▸ EXERCISE
Begin at the first line and end at the line containing "PI = math.pi". Extract exactly those lines.
--- RECORDS FOR THIS EXERCISE ---
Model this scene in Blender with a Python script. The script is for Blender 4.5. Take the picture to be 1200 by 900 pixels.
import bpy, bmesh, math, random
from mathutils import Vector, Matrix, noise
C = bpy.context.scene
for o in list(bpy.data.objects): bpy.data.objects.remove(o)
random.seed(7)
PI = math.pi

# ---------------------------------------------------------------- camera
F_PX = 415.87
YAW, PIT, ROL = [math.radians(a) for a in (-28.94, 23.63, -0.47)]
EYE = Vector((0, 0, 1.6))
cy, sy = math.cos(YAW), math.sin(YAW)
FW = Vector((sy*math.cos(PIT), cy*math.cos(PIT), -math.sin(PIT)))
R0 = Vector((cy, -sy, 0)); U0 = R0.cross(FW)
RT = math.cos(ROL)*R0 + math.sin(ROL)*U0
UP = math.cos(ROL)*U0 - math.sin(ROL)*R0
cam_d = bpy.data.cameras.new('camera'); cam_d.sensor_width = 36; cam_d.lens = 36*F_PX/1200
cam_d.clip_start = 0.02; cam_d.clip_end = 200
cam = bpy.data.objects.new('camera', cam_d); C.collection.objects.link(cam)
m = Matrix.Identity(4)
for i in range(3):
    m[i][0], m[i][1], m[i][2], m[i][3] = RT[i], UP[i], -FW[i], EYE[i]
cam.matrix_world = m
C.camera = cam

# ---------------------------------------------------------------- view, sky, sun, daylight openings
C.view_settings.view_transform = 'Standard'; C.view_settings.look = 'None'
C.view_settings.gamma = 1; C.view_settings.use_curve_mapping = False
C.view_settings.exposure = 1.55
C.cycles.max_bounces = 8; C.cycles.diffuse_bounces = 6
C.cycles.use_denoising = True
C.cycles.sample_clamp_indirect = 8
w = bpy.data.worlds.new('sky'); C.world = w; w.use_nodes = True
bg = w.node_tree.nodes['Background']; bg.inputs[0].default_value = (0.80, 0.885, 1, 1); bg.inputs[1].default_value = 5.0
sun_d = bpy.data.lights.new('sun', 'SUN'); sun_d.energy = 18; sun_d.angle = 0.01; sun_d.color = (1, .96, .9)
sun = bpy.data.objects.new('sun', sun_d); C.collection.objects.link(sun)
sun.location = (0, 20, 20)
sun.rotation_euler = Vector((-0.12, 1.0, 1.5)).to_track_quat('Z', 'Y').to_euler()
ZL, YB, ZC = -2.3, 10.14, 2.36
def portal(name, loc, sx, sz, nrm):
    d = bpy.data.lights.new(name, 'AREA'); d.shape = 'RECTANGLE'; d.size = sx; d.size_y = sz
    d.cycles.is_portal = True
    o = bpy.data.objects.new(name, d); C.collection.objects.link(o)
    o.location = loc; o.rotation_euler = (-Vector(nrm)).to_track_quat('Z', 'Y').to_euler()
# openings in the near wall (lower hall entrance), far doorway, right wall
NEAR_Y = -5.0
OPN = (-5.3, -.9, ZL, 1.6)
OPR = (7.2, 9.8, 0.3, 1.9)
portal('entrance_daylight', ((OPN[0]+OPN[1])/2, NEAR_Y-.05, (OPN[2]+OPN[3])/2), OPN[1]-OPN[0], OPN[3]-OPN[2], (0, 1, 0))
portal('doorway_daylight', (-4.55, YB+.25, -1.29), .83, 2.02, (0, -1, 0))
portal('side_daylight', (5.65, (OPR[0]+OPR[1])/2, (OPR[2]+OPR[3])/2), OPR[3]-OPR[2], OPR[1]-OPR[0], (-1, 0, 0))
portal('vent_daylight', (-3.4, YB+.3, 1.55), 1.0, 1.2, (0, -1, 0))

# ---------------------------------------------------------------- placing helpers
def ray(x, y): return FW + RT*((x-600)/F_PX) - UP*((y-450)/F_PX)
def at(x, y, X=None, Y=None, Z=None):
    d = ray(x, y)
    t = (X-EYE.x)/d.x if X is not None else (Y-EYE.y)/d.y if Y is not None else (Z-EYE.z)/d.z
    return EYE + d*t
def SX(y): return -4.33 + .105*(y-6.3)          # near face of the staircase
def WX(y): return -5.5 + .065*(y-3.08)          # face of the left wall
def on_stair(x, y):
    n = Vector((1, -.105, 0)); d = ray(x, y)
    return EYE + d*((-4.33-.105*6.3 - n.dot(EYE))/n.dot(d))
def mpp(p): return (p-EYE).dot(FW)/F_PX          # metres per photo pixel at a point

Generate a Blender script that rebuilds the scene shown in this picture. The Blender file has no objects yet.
---
▸ WRITTEN ANSWER
Model this scene in Blender with a Python script. The script is for Blender 4.5. Take the picture to be 1200 by 900 pixels.
import bpy, bmesh, math, random
from mathutils import Vector, Matrix, noise
C = bpy.context.scene
for o in list(bpy.data.objects): bpy.data.objects.remove(o)
random.seed(7)
PI = math.pi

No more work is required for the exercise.